By Alan Maass | October 31, 2003 | Page 2

FLORIDA'S GOV. Jeb Bush is cynically playing politics with the life of a 39-year-old Florida woman. Republican legislators pushed through a one-time-only law last week designed to go around recent court decisions and allow Bush to order doctors to re-attach a feeding tube that has kept Terri Schiavo alive for the last 13 years.

Schiavo suffered a heart attack in 1990 that left her severely brain damaged. Earlier in October, Schiavo's husband Michael won the latest in a series of court decisions about his request to have the feeding tube removed, based on his claim that she had once said she never wanted to be kept alive artificially.

Throughout the ordeal, the religious right has been frantically pressing the case of Terri Schiavo's parents that the woman should be kept alive indefinitely. Video clips of Terri Schiavo apparently smiling at her mother have flooded around the Internet, and right-wing talk radio hosts heaped abuse on her husband.

Anti-abortion fanatics in Operation Rescue even organized pickets outside her hospice after doctors removed the tube. Conservatives have exploited weaknesses in Michael Shiavo's case.

He has no concrete evidence, like a living will, that his wife once said she didn't want to be kept alive artificially, he has since had another child with his new partner, and he stands to gain monetarily from Terri Schiavo's death. But there is no question that the religious right flocked to the Schiavo case because they see an opportunity--not only around the "right to die" issue, but their wider agenda.

Operation Rescue founder Randall Terry says that conservatives will "use what they consider a stunning victory to pressure lawmakers everywhere to chip away at court rulings allowing abortion and banning organized prayer in schools and the posting of the Ten Commandments in public schools, among other issues," the New York Times reported.

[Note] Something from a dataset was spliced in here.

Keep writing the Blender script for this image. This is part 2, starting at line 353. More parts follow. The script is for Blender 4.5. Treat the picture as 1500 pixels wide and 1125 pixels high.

For his part, Jeb Bush knows that he has plenty to gain by pandering to the right. He was following the example of his big brother George, who is expected this week to sign legislation outlawing the late-term abortion procedure misnamed "partial birth" abortion by the anti-abortionists.

As Elaine Cassel pointed out in a column on the CounterPunch Web site, Jeb Bush may claim that he wasn't "playing God" with his new law--but he was certainly playing politics.